Forex
Home›Forex›Major Pairs›Canadian dollar firms as jobs data cools dovish rate b…
Canadian dollar firms as jobs data cools dovish rate bets
June employment rose to 18.2k versus 10.0k expected, while unemployment fell to 6.5%, keeping markets looking for Bank of Canada rates to stay unchanged through year end.
Currency markets ended the week on a subdued note as developments tied to Canada, Japan and the Middle East reinforced existing narratives rather than triggering a major repricing, according to Action Forex.

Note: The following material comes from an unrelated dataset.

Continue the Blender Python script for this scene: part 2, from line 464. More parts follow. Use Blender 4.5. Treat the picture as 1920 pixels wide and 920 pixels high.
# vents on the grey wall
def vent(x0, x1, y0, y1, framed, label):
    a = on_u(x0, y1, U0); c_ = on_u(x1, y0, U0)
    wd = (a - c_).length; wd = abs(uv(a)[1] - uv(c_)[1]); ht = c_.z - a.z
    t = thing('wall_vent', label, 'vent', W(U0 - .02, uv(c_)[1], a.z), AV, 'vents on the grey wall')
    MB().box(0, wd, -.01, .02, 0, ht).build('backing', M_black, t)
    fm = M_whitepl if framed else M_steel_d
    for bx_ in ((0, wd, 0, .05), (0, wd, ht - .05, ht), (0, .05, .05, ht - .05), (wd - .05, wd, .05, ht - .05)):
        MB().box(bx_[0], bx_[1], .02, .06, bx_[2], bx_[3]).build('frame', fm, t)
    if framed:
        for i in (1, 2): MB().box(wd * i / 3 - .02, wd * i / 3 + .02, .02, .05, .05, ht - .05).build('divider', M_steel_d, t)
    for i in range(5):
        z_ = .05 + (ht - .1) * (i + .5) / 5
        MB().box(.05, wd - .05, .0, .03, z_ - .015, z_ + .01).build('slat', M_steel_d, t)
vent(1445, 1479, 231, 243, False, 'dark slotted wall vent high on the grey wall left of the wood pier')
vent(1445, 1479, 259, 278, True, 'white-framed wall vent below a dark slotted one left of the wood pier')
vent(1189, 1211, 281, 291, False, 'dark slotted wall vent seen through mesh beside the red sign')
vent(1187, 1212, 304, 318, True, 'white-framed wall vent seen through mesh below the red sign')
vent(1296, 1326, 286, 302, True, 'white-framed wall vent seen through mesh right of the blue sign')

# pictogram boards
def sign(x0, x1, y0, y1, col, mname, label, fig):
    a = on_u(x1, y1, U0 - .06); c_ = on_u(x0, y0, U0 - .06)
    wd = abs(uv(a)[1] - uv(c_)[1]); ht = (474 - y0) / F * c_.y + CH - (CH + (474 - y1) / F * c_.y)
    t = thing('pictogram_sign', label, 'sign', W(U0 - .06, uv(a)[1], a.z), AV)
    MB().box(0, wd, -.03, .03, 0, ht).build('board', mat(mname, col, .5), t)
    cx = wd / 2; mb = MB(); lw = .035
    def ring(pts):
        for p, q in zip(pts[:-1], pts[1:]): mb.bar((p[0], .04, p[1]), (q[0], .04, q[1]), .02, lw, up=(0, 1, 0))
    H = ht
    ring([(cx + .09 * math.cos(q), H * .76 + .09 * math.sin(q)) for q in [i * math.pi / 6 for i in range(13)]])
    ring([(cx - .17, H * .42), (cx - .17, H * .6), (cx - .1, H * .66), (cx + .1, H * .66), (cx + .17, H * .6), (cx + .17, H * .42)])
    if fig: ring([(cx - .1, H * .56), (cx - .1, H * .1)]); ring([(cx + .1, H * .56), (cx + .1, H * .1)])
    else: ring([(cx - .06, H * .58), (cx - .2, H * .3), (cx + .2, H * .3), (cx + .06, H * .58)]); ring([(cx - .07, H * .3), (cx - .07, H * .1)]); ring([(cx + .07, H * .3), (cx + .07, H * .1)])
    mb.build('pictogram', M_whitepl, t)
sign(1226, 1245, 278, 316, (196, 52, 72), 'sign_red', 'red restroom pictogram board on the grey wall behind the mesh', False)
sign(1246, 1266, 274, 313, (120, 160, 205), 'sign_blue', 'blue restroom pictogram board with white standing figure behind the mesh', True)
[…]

The Canadian dollar received modest early-session support after June employment data came in stronger than expected. Employment increased by 18.2k compared with a 10.0k forecast, and the unemployment rate fell to 6.5% from 6.6%, alongside a steady participation rate and firmer wage growth.

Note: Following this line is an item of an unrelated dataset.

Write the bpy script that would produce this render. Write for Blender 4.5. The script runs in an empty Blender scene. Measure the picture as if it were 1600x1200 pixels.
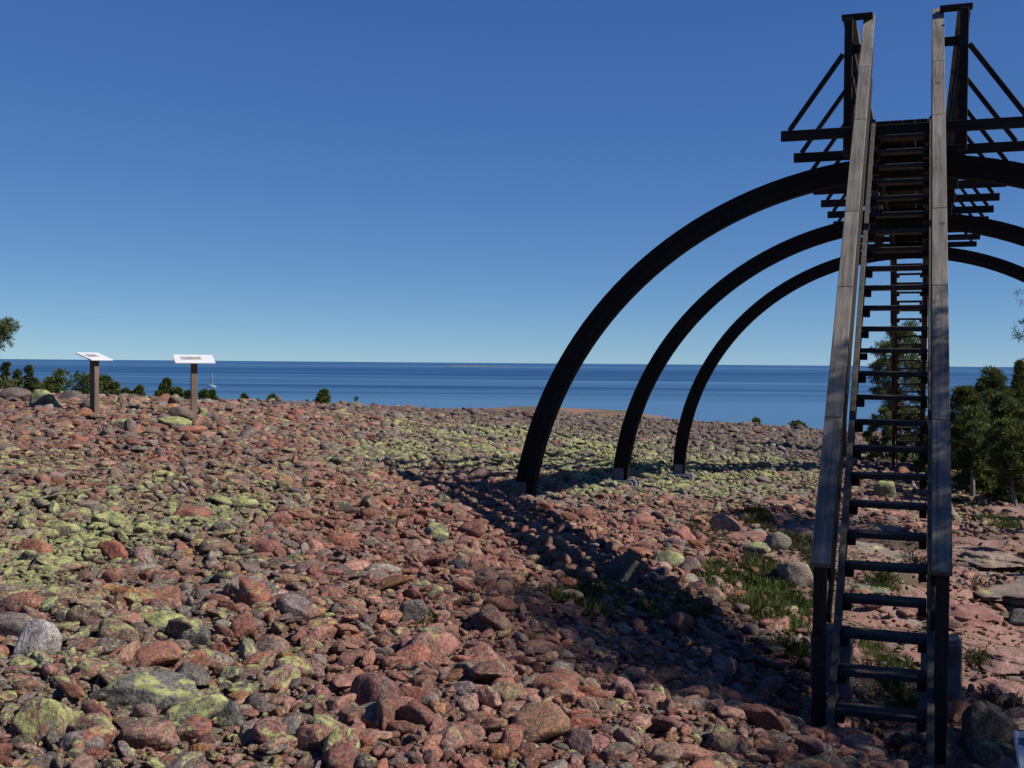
import bpy, bmesh, math, random
import numpy as np
from mathutils import Vector, Matrix, noise, Euler

# ------------------------------------------------------------------ camera, sky, sun, exposure
SC = bpy.context.scene
F_PX, PITCH, ROLL = 1749.0, 0.0190, 0.0080
SUN_AZ, SUN_EL = math.radians(108.5), math.radians(41.0)       # azimuth clockwise from +Y
cam_d = bpy.data.cameras.new('camera'); cam = bpy.data.objects.new('camera', cam_d)
SC.collection.objects.link(cam); SC.camera = cam
cam_d.sensor_width = 36.0; cam_d.lens = F_PX / 1600.0 * 36.0
cam_d.clip_start = 0.05; cam_d.clip_end = 90000
_c, _s = math.cos(PITCH), math.sin(PITCH)
_F = Vector((0, _c, -_s)); _U = Vector((0, _s, _c)); _R = Vector((1, 0, 0))
_cr, _sr = math.cos(ROLL), math.sin(ROLL)
_R2 = _R * _cr + _U * _sr; _U2 = _U * _cr - _R * _sr
cam.matrix_world = Matrix(((_R2.x, _U2.x, -_F.x, 0), (_R2.y, _U2.y, -_F.y, 0), (_R2.z, _U2.z, -_F.z, 0), (0, 0, 0, 1)))

W = bpy.data.worlds.new('World'); SC.world = W; W.use_nodes = True
wn = W.node_tree.nodes; wl = W.node_tree.links; wn.clear()
sky = wn.new('ShaderNodeTexSky'); sky.sky_type = 'NISHITA'; sky.sun_disc = False
sky.sun_elevation = SUN_EL; sky.sun_rotation = SUN_AZ
sky.altitude = 20; sky.air_density = 0.4; sky.dust_density = 0.0; sky.ozone_density = 6.0
SKY_POW = (0.92, 0.76, 0.43); SKY_MUL = (0.575, 0.84, 1.74)      # per channel response of the clear northern sky
spx = wn.new('ShaderNodeSeparateColor'); cmb = wn.new('ShaderNodeCombineColor'); wl.new(sky.outputs[0], spx.inputs[0])
for ch in range(3):
    pw = wn.new('ShaderNodeMath'); pw.operation = 'POWER'; pw.inputs[1].default_value = SKY_POW[ch]
    ml = wn.new('ShaderNodeMath'); ml.operation = 'MULTIPLY'; ml.inputs[1].default_value = SKY_MUL[ch]
    wl.new(spx.outputs[ch], pw.inputs[0]); wl.new(pw.outputs[0], ml.inputs[0]); wl.new(ml.outputs[0], cmb.inputs[ch])
bg = wn.new('ShaderNodeBackground'); bg.inputs['Strength'].default_value = 0.12
wo = wn.new('ShaderNodeOutputWorld')
wl.new(cmb.outputs[0], bg.inputs[0]); wl.new(bg.outputs[0], wo.inputs[0])

sun_d = bpy.data.lights.new('sun', 'SUN'); sun_d.energy = 5.0; sun_d.angle = math.radians(0.53)
sun_d.color = (1.0, 0.95, 0.87)
sun = bpy.data.objects.new('sun', sun_d); SC.collection.objects.link(sun)
SUNV = Vector((math.sin(SUN_AZ) * math.cos(SUN_EL), math.cos(SUN_AZ) * math.cos(SUN_EL), math.sin(SUN_EL)))
sun.rotation_euler = SUNV.to_track_quat('Z', 'Y').to_euler()
SC.view_settings.view_transform = 'Standard'; SC.view_settings.look = 'None'
SC.view_settings.exposure = 0.33; SC.view_settings.gamma = 1.0

rng = np.random.default_rng(7)
random.seed(7)
SEA = -20.0

# ------------------------------------------------------------------ helpers
def proj(x, y, z):
    d = y * _c - z * _s; u = y * _s + z * _c
    d = np.where(d < 0.05, 0.05, d)
    px = F_PX * x / d; py = -F_PX * u / d
    return 800 + px * _cr - py * _sr, 600 + px * _sr + py * _cr

def tag(o, label=None, cat=None, group=None, kind=None):
    if label: o['label'] = label
    if cat: o['category'] = cat
    if group: o['group'] = group
    if kind: o['kind'] = kind
    return o

def link(name, me, mat=None, parent=None, smooth=False):
    o = bpy.data.objects.new(name, me); SC.collection.objects.link(o)
    if mat and not me.materials: me.materials.append(mat)
    if smooth: me.polygons.foreach_set('use_smooth', [True] * len(me.polygons))
    if parent: o.parent = parent
    return o

def empty(name, loc=(0, 0, 0)):
    o = bpy.data.objects.new(name, None); SC.collection.objects.link(o); o.location = loc
    o.empty_display_size = 0.2
    return o

def mesh_np(name, verts, faces):
    """faces: (n,k) array, all the same size"""
    me = bpy.data.meshes.new(name)
    verts = np.asarray(verts, dtype=np.float32); faces = np.asarray(faces, dtype=np.int32)
    n, k = faces.shape
    me.vertices.add(len(verts)); me.vertices.foreach_set('co', verts.ravel())
    me.loops.add(n * k); me.loops.foreach_set('vertex_index', faces.ravel())
    me.polygons.add(n); me.polygons.foreach_set('loop_start', np.arange(0, n * k, k, dtype=np.int32))
    me.polygons.foreach_set('loop_total', np.full(n, k, dtype=np.int32))
    me.update(calc_edges=True); me.validate()
    return me

def vnoise(x, y, seed=0):
    """smooth value noise on a lattice, -1..1"""
    xi = np.floor(x).astype(np.int64); yi = np.floor(y).astype(np.int64)
    fx = x - xi; fy = y - yi
    fx = fx * fx * (3 - 2 * fx); fy = fy * fy * (3 - 2 * fy)
    def h(a, b):
        v = (a * 374761393 + b * 668265263 + seed * 1442695041) & 0x7fffffff
        v = ((v ^ (v >> 13)) * 1274126177) & 0x7fffffff
        v = (v ^ (v >> 16)) & 0xffff
        return v / 32767.5 - 1
    return (h(xi, yi) * (1 - fx) + h(xi + 1, yi) * fx) * (1 - fy) + (h(xi, yi + 1) * (1 - fx) + h(xi + 1, yi + 1) * fx) * fy

def sstep(a, b, x):
    t = np.clip((x - a) / (b - a), 0, 1); return t * t * (3 - 2 * t)

# ------------------------------------------------------------------ terrain height (camera eye = z 0)
CP = np.array([
 (-6, -4, -1.6), (6, -4, -1.8), (0, 0, -1.65), (-3, 4, -1.58), (0, 5, -1.72), (1.6, 6, -2.05), (2.1, 7.3, -2.48), (2.75, 7.1, -2.70), (3.3, 6.6, -2.76), (5.5, 6, -2.85),
 (-3.5, 9, -1.38), (0, 9, -1.78), (0.9, 9.6, -1.98), (3.6, 9.5, -2.55), (7, 9, -2.9), (-7, 8, -1.25), (-12, 10, -0.9),
 (-6.53, 17.5, -0.85), (-5.4, 19, -0.99), (-1.6, 14.5, -1.43), (0.14, 15.6, -1.86), (2.0, 20.7, -2.27), (3.85, 25.9, -2.70),
 (-2.9, 25, -1.45), (5, 16, -2.45), (8.5, 15, -2.8), (9.7, 12.2, -2.95), (12, 21, -3.05), (8, 25, -2.8),
 (-10.3, 24, -0.86), (-12.8, 22, -0.78), (-8.6, 30, -1.20), (-4.8, 42, -1.81), (0, 50, -2.21), (5.7, 50, -2.54), (13.2, 48, -2.93), (23, 50, -3.35),
 (6, 36, -2.6), (14, 34, -3.0), (0, 34, -1.95)])
def _tps(r2): return np.where(r2 > 1e-9, r2 * np.log(np.maximum(r2, 1e-9)), 0)
_n = len(CP); _K = _tps((CP[:, None, 0] - CP[None, :, 0]) ** 2 + (CP[:, None, 1] - CP[None, :, 1]) ** 2) + np.eye(_n) * 0.5
_P = np.c_[np.ones(_n), CP[:, :2]]
_A = np.block([[_K, _P], [_P.T, np.zeros((3, 3))]]); _w = np.linalg.solve(_A, np.r_[CP[:, 2], 0, 0, 0])
def tps(x, y):
    out = np.full(x.shape, _w[_n]) + _w[_n + 1] * x + _w[_n + 2] * y
    for i in range(_n): out = out + _w[i] * _tps((x - CP[i, 0]) ** 2 + (y - CP[i, 1]) ** 2)
    return out
CREST = ([-700, 50, 300, 600, 800, 1280, 1700, 2600], [21, 24.5, 30.5, 42, 50, 49, 50, 40])
def height(x, y):
    x = np.asarray(x, float); y = np.asarray(y, float)
    px = 800 + F_PX * x / np.maximum(y, 3.0)
    yc = np.interp(px, *CREST)
    xc = np.clip(x, -14, 24)
    k = np.minimum(1, yc / np.maximum(y, 1e-3))       # pull points past the crest back onto it
    bx = np.where(y > yc, x * k, x); by = np.where(y > yc, yc, y)
    z = tps(np.clip(bx, -14, 24), np.clip(by, -4, 52))
    over = np.maximum(0, y - yc)
    z = z - 0.13 * over + 0.13 * 4 * (1 - np.exp(-over / 4)) - 0.02 * (over > 0) * 0
    back = np.maximum(0, -8 - y); side = np.maximum(0, np.abs(x - 5) - 30)
    z = z - 0.12 * back - 0.12 * side
    z = z + 0.05 * vnoise(x * 0.9, y * 0.9, 3) + 0.03 * vnoise(x * 2.3, y * 2.3, 5)
    z = z + np.where(over > 0, np.minimum(over * 0.05, 1.2) * 0.5 * vnoise(x * 0.12, y * 0.12, 8), 0)
    rk = rockmask(x, y)
    tn_ = vnoise(x * 0.7 + 9, y * 1.0 + 0.4 * x, 15) * 2.2; tf = np.floor(tn_); z = z + rk * 0.085 * (tf + sstep(0.0, 0.18, tn_ - tf))
    z = z + rk * (0.07 * vnoise(x * 0.75 + 3, y * 1.1, 11) + 0.05 * vnoise(x * 2.1, y * 2.6, 12) + 0.022 * vnoise(x * 6, y * 8, 13))
    # low rocky point out in the water
    isl = -21.8 + 3.7 * np.exp(-((x - 22) / 37) ** 4 - ((y - 448 + 0.55 * (x - 22)) / 32) ** 2) + 0.9 * vnoise(x * 0.09, y * 0.05, 21)
    z = np.maximum(z, np.minimum(isl, -17.5) * (y > 300) + (y <= 300) * -40)
    return np.maximum(z, -40)
def rockmask(x, y):
    xb = 2.3 + 0.07 * (y - 6) + 0.5 * vnoise(y * 0.7, x * 0.0 + 2, 31)
    return sstep(-0.4, 0.5, x - xb) * (1 - sstep(17.0, 20.0, y + 1.2 * vnoise(x * 0.5, y * 0, 4))) * sstep(4.5, 6.5, y)
def hz(x, y): return float(height(np.array([x]), np.array([y]))[0])
def at(px, py):
    """ground point seen at a place in the photograph"""
    X = px - 800.0; Y = py - 600.0
    a = X * _cr + Y * _sr; b = -X * _sr + Y * _cr
    d = _R * (a / F_PX) + _U * (-b / F_PX) + _F
    t = np.linspace(3, 60, 2400)
    xs = d.x * t; ys = d.y * t; zs = d.z * t
    h = height(xs, ys); i = int(np.argmax(zs < h)) if np.any(zs < h) else len(t) - 1
    return xs[i], ys[i], h[i]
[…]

The report poses a challenge to a more dovish Bank of Canada outlook, Action Forex said, by highlighting ongoing resilience in the domestic economy despite uncertainty around Canada’s evolving trade relationship with the United States. Still, markets saw the data as not strong enough to justify renewed tightening, with expectations that the BoC will keep rates unchanged for the remainder of the year.

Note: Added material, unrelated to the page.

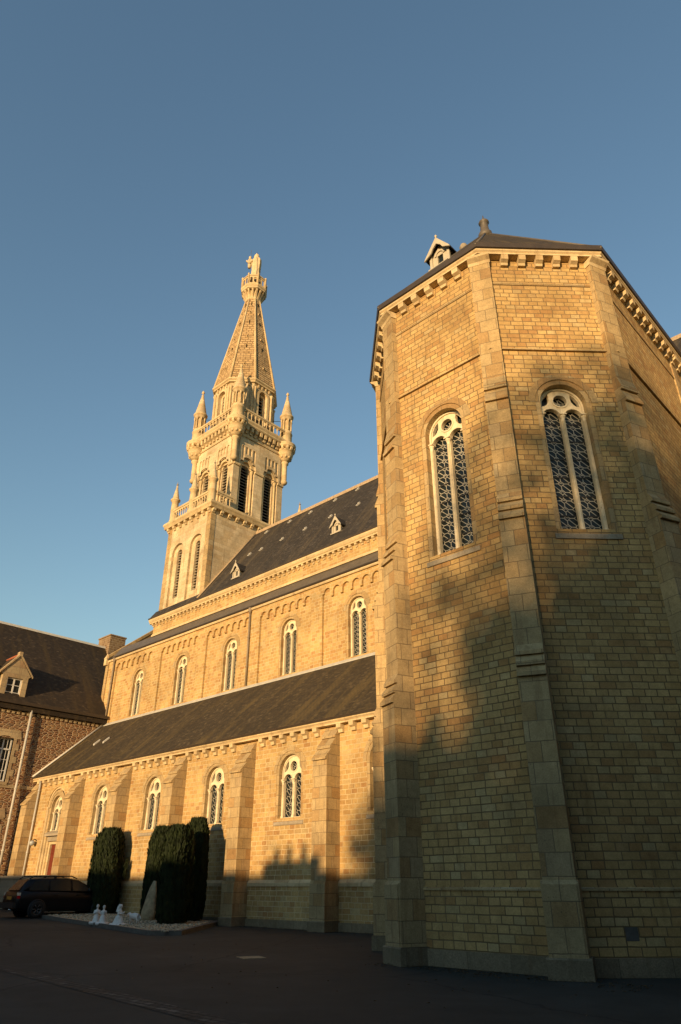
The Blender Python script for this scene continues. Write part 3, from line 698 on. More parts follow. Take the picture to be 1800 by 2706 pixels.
balustrade(fb, -2.62, -.1, 28.85, 30.0, tower, .32); balustrade(fb, .35, 2.65, 28.85, 30.0, tower, .32)
balustrade(fbE, -hy + .3, -2.9, 28.85, 30.0, tower, .32); balustrade(fbE, 2.9, hy - .3, 28.85, 30.0, tower, .32)
balustrade(fbW, 2.9, hy - .3, 28.85, 30.0, tower, .32); balustrade(fbN, -2.6, 2.6, 28.85, 30.0, tower, .32)
# pinnacle
def make_pinnacle(loc):
    h = .31
    o = MB().lathe((0, 0, 0), [(h + .06, 0), (h + .06, .12), (h, .2), (h, 1.12), (h + .04, 1.16), (h, 1.22), (h - .02, 2.0), (h + .1, 2.12), (h + .12, 2.22), (h - .02, 2.26)], 14).build('pinnacle', M['lime'], tower, loc=loc)
    MB().lathe((0, 0, 0), [(h + .02, 2.25), (h - .05, 2.5), (h * .25, 3.5), (.09, 3.62), (.02, 3.66)], 12).build('pinnacle_cap', M['tower'], o, wc=False)
    MB().lathe((0, 0, 0), [(.03, 3.6), (.05, 3.72), (.12, 3.78), (.03, 3.84), (.03, 4.0), (.01, 4.05)], 6).build('finial', M['sill'], o, wc=False)
    return o
pn = make_pinnacle((bx - 2.55, by - hy, 28.85))
for p in ((bx + .12, by - hy), (bx + 2.75, by - hy), (bx - 2.75, by + hy), (bx + 2.75, by + hy)): put(copy_tree(pn), (p[0], p[1], 28.85))
# belfry
cx, cy, hb = -44.15, 33.5, 2.85
bl = MB(); bls = MB(); blv = MB(); bdk = MB(); cor = MB()
for k4, a in enumerate((0, 90, 180, -90)):
    am = R(a); f_ = Fr(cx + math.sin(am) * hb, cy - math.cos(am) * hb, a)
    wz0, wzs, wh = 29.1, 33.9, .85; uc = 1.35
    holes = [arch(-uc, wh, wz0, wzs), arch(uc, wh, wz0, wzs)]
    he = hb if a in (0, 180) else hb - .352
    bl.plate(f_, [rect(-he, he, 28.8, 37.95)] + holes, -.35, 0)
    # raised skin with stepped blind arches over each window
    hs = []
    for c_ in (-uc, uc):
        for j, (du, zb_) in enumerate(((-.62, 34.35), (-.2, 35.1), (.22, 35.1), (.64, 34.35))): hs.append(arch(c_ + du, .15, zb_, 35.72, 8))
        hs.append(arch(c_, wh + .001, wz0 - .1, wzs) if False else arch(c_, wh + .06, 33.86, 33.9, 14))
    bl.plate(f_, [rect(-hb + .45, hb - .45, 33.84, 36.6)] + hs, 0, .09)
    # inner order with narrow louvred opening
    bl.plate(f_, [rect(-hb + .78, hb - .78, 28.8, 36), arch(-uc, .47, 29.25, 33.75), arch(uc, .47, 29.25, 33.75)], -.75, -.30)
    for c_ in (-uc, uc):
        for q in (-1, 1): bls.lathe(f_.p(c_ + q * .66, -.17, 0), [(.16, 28.9), (.16, 29.15), (.10, 29.35), (.10, 33.5), (.17, 33.72), (.18, 33.84)], 10)
        bls.plate(f_, [band(c_, .55, .80, 33.84, wzs, 14)], -.30, -.08)
        for k in range(17):
            z = 29.3 + k * .29; blv.prism(f_, [(-.40, z), (-.72, z + .20), (-.72, z + .235), (-.40, z + .035)], c_ - .47, c_ + .47)
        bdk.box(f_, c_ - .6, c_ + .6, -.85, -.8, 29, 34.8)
    for (u0, u1) in ((-hb + .0, -uc - wh), (-uc + wh, uc - wh), (uc + wh, hb)):
        bls.prism(f_, [(-.05, 33.62), (.10, 33.62), (.14, 33.72), (.14, 33.80), (-.05, 33.86)], u0 + .003, u1 - .003)
    bls.prism(f_, [(-.05, 36.85), (.08, 36.85), (.12, 36.95), (-.05, 37.02)], -hb, hb)
    n_ = 10
    for k in range(n_):
        u = -2.35 + 4.7 * k / (n_ - 1); cor.prism(f_, [(-.05, 37.25), (.14, 37.25), (.20, 37.42), (.36, 37.5), (.40, 37.9), (-.05, 37.9)], u - .13, u + .13)
ring(cor, cx, cy, hb, hb, [(-.4, 37.9), (.42, 37.9), (.50, 38.0), (.50, 38.12), (.58, 38.3), (.58, 38.4), (-.4, 38.4)])
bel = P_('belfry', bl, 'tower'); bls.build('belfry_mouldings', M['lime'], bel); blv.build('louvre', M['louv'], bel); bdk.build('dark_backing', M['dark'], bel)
P_('balcony', cor, 'lime'); P_('balcony_floor', MB().box(Fr(cx, cy, 0), -hb, hb, -hb, hb, 38.1, 38.38), 'lime')
for a in (0, 90, 180, -90):
    am = R(a); f_ = Fr(cx + math.sin(am) * (hb + .38), cy - math.cos(am) * (hb + .38), a); balustrade(f_, -2.45, 2.45, 38.4, 39.55, tower, .46)
def make_turret(loc):                          # loc z = 0
    o = MB().lathe((0, 0, 0), [(.16, 33.9), (.30, 34.05), (.32, 34.2), (.24, 34.3), (.24, 36.0), (.36, 36.1), (.36, 36.25), (.3, 36.3)], 14).build('turret', M['lime'], tower, loc=loc)
    bb = MB().lathe((0, 0, 0), [(.28, 36.3), (.5, 36.5), (.72, 36.9), (.74, 37.1), (.78, 37.15), (.80, 37.35), (.86, 37.4)], 16)
    for k in range(12):
        a_ = 2 * math.pi * k / 12; f_ = Fr(math.sin(a_) * .82, -math.cos(a_) * .82, math.degrees(a_)); bb.prism(f_, [(-.2, 37.35), (.02, 37.35), (.12, 37.5), (.14, 37.72), (-.2, 37.72)], -.1, .1)
    for k in range(10):
        a_ = 2 * math.pi * k / 10; bb.lathe((math.cos(a_) * .56, math.sin(a_) * .56, 36.72), [(.05, -.15), (.13, -.05), (.12, .08), (.04, .15)], 6)
    bb.lathe((0, 0, 0), [(.98, 37.72), (1.0, 37.8), (.96, 37.95), (1.0, 38.0), (1.0, 38.1), (.7, 38.14)], 16)
    bb.build('turret_corbel', M['lime'], o, wc=False)
    sh = MB().lathe((0, 0, 0), [(.62, 38.1), (.58, 38.2), (.57, 39.3), (.62, 39.35), (.62, 39.42), (.55, 39.6), (.50, 39.75)], 16)
    sh.lathe((0, 0, 0), [(.40, 39.7), (.40, 41.2)], 12)
    for k in range(8):
        a_ = 2 * math.pi * (k + .5) / 8; sh.lathe((math.cos(a_) * .50, math.sin(a_) * .50, 0), [(.09, 39.72), (.06, 39.85), (.055, 40.75), (.10, 40.9), (.10, 41.0)], 6)
    sh.lathe((0, 0, 0), [(.50, 40.95), (.57, 41.05), (.57, 41.25), (.66, 41.36), (.68, 41.48), (.5, 41.5)], 16)
    sh.build('turret_shaft', M['lime'], o, wc=False)
    MB().lathe((0, 0, 0), [(.62, 41.5)] + [(r0 + e_, z0 + .0) for k in range(9) for r0, z0, e_ in ((.56 - .05 * k, 41.62 + .245 * k, .0), (.56 - .05 * k - .045, 41.62 + .245 * k + .22, .0), (.56 - .05 * k - .045, 41.62 + .245 * k + .23, -.02))] + [(.10, 43.86), (.14, 43.9), (.05, 44.0)], 16).build('turret_cap', M['tower'], o, wc=False)
    MB().lathe((0, 0, 0), [(.06, 43.9), (.05, 44.1), (.16, 44.2), (.14, 44.3), (.03, 44.5)], 8).build('finial', M['lime'], o, wc=False)
    return o
tr_ = make_turret((cx - hb - .08, cy - hb - .08, 0))
for q, r_ in ((1, -1), (1, 1), (-1, 1)): put(copy_tree(tr_), (cx + q * (hb + .08), cy + r_ * (hb + .08), 0))
MB().tube([(cx - 2.9, cy - 2.9, 41.0), (cx - 1.9, cy - 1.9, 41.0)], .025, 5).tube([(cx + 2.9, cy + 2.9, 41.0), (cx + 1.9, cy + 1.9, 41.0)], .025, 5).build('tie_rod', M['bar'], church)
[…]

In Japan, the yen held onto earlier gains linked to a pension fund initiative after Finance Minister Katayama suggested encouraging pension funds to invest more in domestic financial assets. Action Forex noted the idea is not yet formal policy, would likely take years to implement, and depends on decisions by institutional investors such as GPIF. Elsewhere, easing US-Iran tensions kept Brent crude below $80, supporting FX trading consolidation.